The Two Rules Of Intelligent Problem-Solving

“‘What should we do about it?’ is only asked by those who have not understood the problem.” Thus spoke Alan Watts.  I’m not aware that Watts had any interest in management – he was a Zen buddhist and self-described “philosophical entertainer” – but in this case he put his finger on a very important organizational truth. If you have properly understood a problem, you already know what to do to solve it. That “what” may not be easy, may not even be possible, but it isn’t hard to see. And yet in my work with organizations I see a great deal more effort spent on solving badly understood problems than is spent on understanding them.

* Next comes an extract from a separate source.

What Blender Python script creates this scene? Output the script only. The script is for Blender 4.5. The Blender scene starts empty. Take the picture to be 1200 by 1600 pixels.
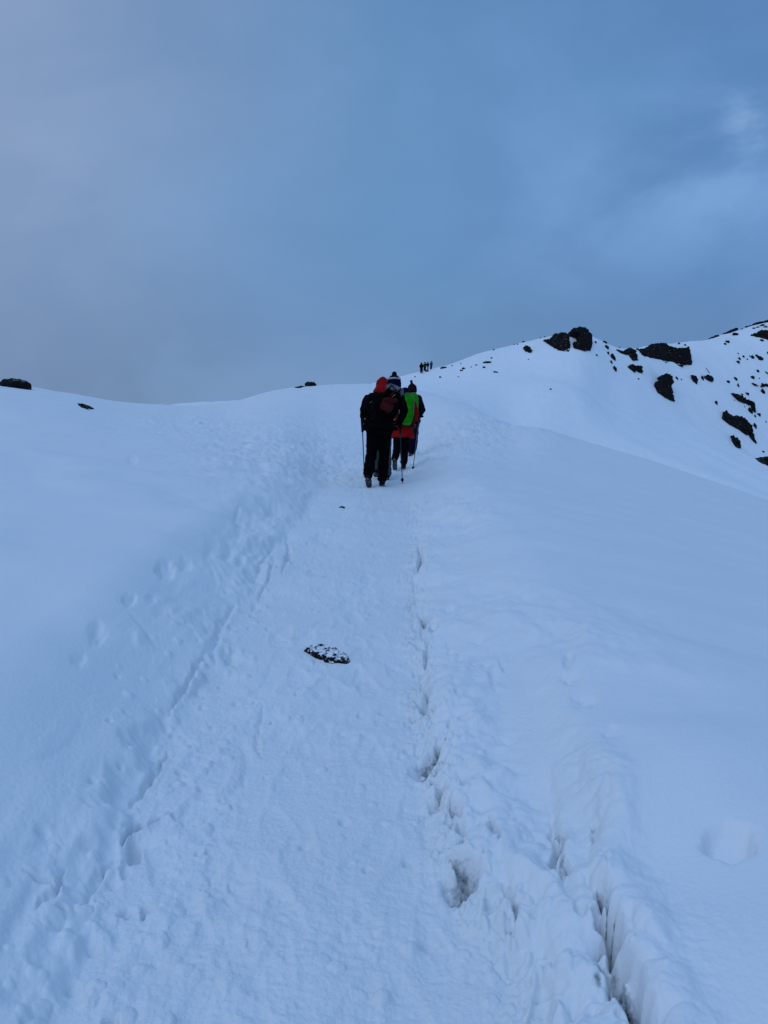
import bpy, bmesh, math, random
import numpy as np
from mathutils import Vector, Matrix, noise as mnoise

# ------------------------------------------------------------------ camera, sky, light
S = bpy.context.scene
COL = S.collection
F = 1155.0            # focal length in photo pixels (photo 1200x1600)
EYE = 1.6
cd = bpy.data.cameras.new('camera'); cam = bpy.data.objects.new('camera', cd); COL.objects.link(cam)
cam.location = (0, 0, EYE); cam.rotation_euler = (math.radians(90), 0, 0)
cd.sensor_fit = 'VERTICAL'; cd.angle = 2*math.atan(800/F); cd.clip_start = 0.05; cd.clip_end = 12000
S.camera = cam
S.render.resolution_x = 768; S.render.resolution_y = 1024
S.view_settings.view_transform = 'Standard'; S.view_settings.look = 'None'
S.view_settings.gamma = 1; S.view_settings.exposure = 0.0

SUN_ELEV, SUN_ROT = math.radians(47), math.radians(208)   # behind and left of the camera, high
sd = bpy.data.lights.new('sun', 'SUN'); so = bpy.data.objects.new('sun', sd); COL.objects.link(so)
sd.energy = 0.63; sd.angle = math.radians(50); sd.color = (0.47, 0.66, 0.98)
sdir = Vector((math.sin(SUN_ROT)*math.cos(SUN_ELEV), math.cos(SUN_ROT)*math.cos(SUN_ELEV), math.sin(SUN_ELEV)))
so.rotation_euler = sdir.to_track_quat('Z', 'Y').to_euler(); so.location = sdir*50

def build_world():
    w = bpy.data.worlds.new('World'); S.world = w; w.use_nodes = True
    nt = w.node_tree; N = nt.nodes; L = nt.links; N.clear()
    def n(t, **k):
        a = N.new(t)
        for q, v in k.items(): setattr(a, q, v)
        return a
    def mth(op, a, b=None, c=None, clamp=False):
        m = n('ShaderNodeMath', operation=op); m.use_clamp = clamp
        for i, v in enumerate((a, b, c)):
            if v is None: continue
            if isinstance(v, (int, float)): m.inputs[i].default_value = v
            else: L.new(v, m.inputs[i])
        return m.outputs[0]
    def mix(f, a, b):
        m = n('ShaderNodeMix', data_type='RGBA')
        if isinstance(f, (int, float)): m.inputs[0].default_value = f
        else: L.new(f, m.inputs[0])
        for i, v in ((6, a), (7, b)):
            if isinstance(v, tuple): m.inputs[i].default_value = (*v, 1)
            else: L.new(v, m.inputs[i])
        return m.outputs[2]
    def smooth(v, a, b):
        m = n('ShaderNodeMapRange', interpolation_type='SMOOTHSTEP'); L.new(v, m.inputs[0])
        m.inputs[1].default_value = a; m.inputs[2].default_value = b
        return m.outputs[0]
    out = n('ShaderNodeOutputWorld')
    sky = n('ShaderNodeTexSky', sky_type='NISHITA'); sky.sun_disc = False
    sky.sun_elevation = SUN_ELEV; sky.sun_rotation = SUN_ROT
    b1 = n('ShaderNodeBackground'); L.new(sky.outputs[0], b1.inputs[0]); b1.inputs[1].default_value = 0.022
    tc = n('ShaderNodeTexCoord'); sep = n('ShaderNodeSeparateXYZ'); L.new(tc.outputs['Generated'], sep.inputs[0])
    x, y, z = sep.outputs
    # cloud deck: direction flattened towards a plane overhead, so that the clouds stretch to the horizon
    mp = n('ShaderNodeMapping'); L.new(tc.outputs['Generated'], mp.inputs[0])
    mp.inputs['Rotation'].default_value = (0, math.radians(35), 0); mp.inputs['Scale'].default_value = (1.0, 1.0, 1.7)
    mp.inputs['Location'].default_value = (3.1, 1.7, 0.4)
    def nz(scale, detail, rough, dist=0.0):
        t = n('ShaderNodeTexNoise'); L.new(mp.outputs[0], t.inputs['Vector'])
        t.inputs['Scale'].default_value = scale; t.inputs['Detail'].default_value = detail
        t.inputs['Roughness'].default_value = rough; t.inputs['Distortion'].default_value = dist
        return t.outputs['Fac']
    big = nz(1.6, 3, .5, .3); fine = nz(4.5, 7, .55, .4); med = nz(2.6, 5, .5, .5)
    xs = mth('ADD', x, mth('MULTIPLY', mth('SUBTRACT', big, .5), .5))
    base = mix(smooth(xs, -.50, .12), SKY['left'], SKY['mid'])
    base = mix(smooth(xs, .02, .50), base, SKY['right'])
    # soft dark band low over the ridge, lighter and greyer in the upper left
    low = mth('SUBTRACT', 1.0, smooth(z, .10, .40))
    base = mix(mth('MULTIPLY', low, .70), base, SKY['low'])
    leftglow = mth('MULTIPLY', smooth(mth('MULTIPLY', x, -1.0), .12, .48), smooth(z, .12, .5))
    base = mix(mth('MULTIPLY', leftglow, .55), base, SKY['glow'])
    dk = mth('MULTIPLY', smooth(mth('SUBTRACT', .36, mth('ABSOLUTE', mth('SUBTRACT', x, .20))), .0, .34), smooth(big, .35, .62))
    dk = mth('MULTIPLY', dk, mth('MULTIPLY', smooth(z, .22, .42), .85))
    base = mix(dk, base, SKY['dark'])
    veil = mth('MULTIPLY', smooth(med, .46, .66), .20)
    base = mix(veil, base, SKY['wisp'])
    veil2 = mth('MULTIPLY', mth('SUBTRACT', 1.0, smooth(med, .34, .50)), .20)
    base = mix(veil2, base, SKY['dark'])
    # light wisps on the right
    band = mth('ABSOLUTE', mth('SUBTRACT', mth('SUBTRACT', z, mth('MULTIPLY', x, .22)), .315))
    wis = mth('MULTIPLY', mth('SUBTRACT', 1.0, smooth(band, .0, .15)), smooth(x, .08, .40))
    wis = mth('MULTIPLY', wis, smooth(fine, .36, .64))
    base = mix(mth('MULTIPLY', wis, .68), base, SKY['wisp'])
    dv = n('ShaderNodeVectorMath', operation='DISTANCE'); L.new(tc.outputs['Generated'], dv.inputs[0])
    sp = Vector((575/F, 1, 612/F)).normalized(); dv.inputs[1].default_value = sp
    spot = mth('SUBTRACT', 1.0, smooth(dv.outputs['Value'], .0, .05))
    base = mix(mth('MULTIPLY', spot, mth('MULTIPLY', smooth(fine, .3, .6), .5)), base, SKY['spot'])
    # low contrast mottling of the deck
    mot = mth('ADD', .93, mth('MULTIPLY', fine, .14))
    mm = n('ShaderNodeMix', data_type='RGBA', blend_type='MULTIPLY'); mm.inputs[0].default_value = 1
    L.new(base, mm.inputs[6]); cc = n('ShaderNodeCombineColor')
    for i in range(3): L.new(mot, cc.inputs[i])
    L.new(cc.outputs[0], mm.inputs[7])
    # the overcast is brighter towards the zenith and behind
    br = mth('ADD', 1.0, mth('MULTIPLY', smooth(z, .58, .95), SKY['zen']))
    b2 = n('ShaderNodeBackground'); L.new(mm.outputs[2], b2.inputs[0]); L.new(br, b2.inputs[1])
    ad = n('ShaderNodeAddShader'); L.new(b1.outputs[0], ad.inputs[0]); L.new(b2.outputs[0], ad.inputs[1])
    L.new(ad.outputs[0], out.inputs[0])

def lin(r, g, b):
    return tuple(((c/255)/12.92 if c/255 < .04045 else ((c/255+.055)/1.055)**2.4) for c in (r, g, b))
SKY = dict(left=lin(120, 142, 176), mid=lin(90, 135, 181), right=lin(78, 124, 178), low=lin(66, 92, 131),
           glow=lin(142, 161, 193), wisp=lin(124, 162, 211), spot=lin(165, 195, 230), dark=lin(80, 118, 164), zen=0.5)
build_world()

# ------------------------------------------------------------------ helpers
def link(o, parent=None):
    COL.objects.link(o)
    if parent is not None: o.parent = parent
    return o
def tag(o, label=None, cat=None, group=None, kind=None):
    if label: o['label'] = label
    if cat: o['category'] = cat
    if group: o['group'] = group
    if kind: o['kind'] = kind
    return o
def npmesh(name, V, Fc, mat, parent=None, smooth=True, link_it=True):
    me = bpy.data.meshes.new(name)
    V = np.asarray(V, dtype=np.float32)
    if isinstance(Fc, np.ndarray):
        nf, k = Fc.shape
        me.vertices.add(len(V)); me.vertices.foreach_set('co', V.ravel())
        me.loops.add(nf*k); me.loops.foreach_set('vertex_index', Fc.astype(np.int32).ravel())
        me.polygons.add(nf); me.polygons.foreach_set('loop_start', np.arange(nf, dtype=np.int32)*k)
        me.update(calc_edges=True)
    else:
        me.from_pydata([tuple(map(float, v)) for v in V], [], Fc); me.update()
    me.polygons.foreach_set('use_smooth', np.full(len(me.polygons), smooth, dtype=bool))
    if mat: me.materials.append(mat)
    o = bpy.data.objects.new(name, me)
    if link_it: link(o, parent)
    return o
def px2(px, py, Y):
    return Vector(((px-600)/F*Y, Y, EYE+(800-py)/F*Y))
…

I was reminded of this during some recent work with a software company. They had a problem with development – projects running over time or over budget, or delivered not as the client wanted them. Except that this wasn’t a problem with development. It was a problem with sales and account management. Sales would close the deal by making unrealistic promises on functionality or delivery dates. Account management would do more of the same, and also pass on incorrect or incomplete descriptions of what the client wanted. The result – a failure of the development team.

So rule one of intelligent problem-solving is this. Distinguish between where the problem manifests itself and where it is created. These are rarely the same place. If sales makes unrealistic promises, you don’t see the results there, you see them in late delivery. Another example of this is the often heard complaint that “our costs are too high (because our profits are too low).” Very often what’s really the matter is that, however efficient you become, your product is just not worth what it costs to produce. That is a marketing, not a manufacturing, problem.

Rule two of intelligent problem-solving tells you how to find where the problem is actually created. There’s a very simple rule here, which will disclose the truth most of the time. Start from where the problem manifests itself then move closer to the customer and further up the organization.  Can’t make a product profitably? Don’t try to make it more cheaply, but persuade the customer to  pay more for it. Or if they won’t, come up with a new product that they will pay more for.  Failing team? Probably a case of failing management. Look one or more levels higher and you will probably see unrealistic expectations and objectives, lack of communication, lack of the provision of the right tools…

Some problems are hard. Give yourself a chance by attacking where they are created, not where they appear.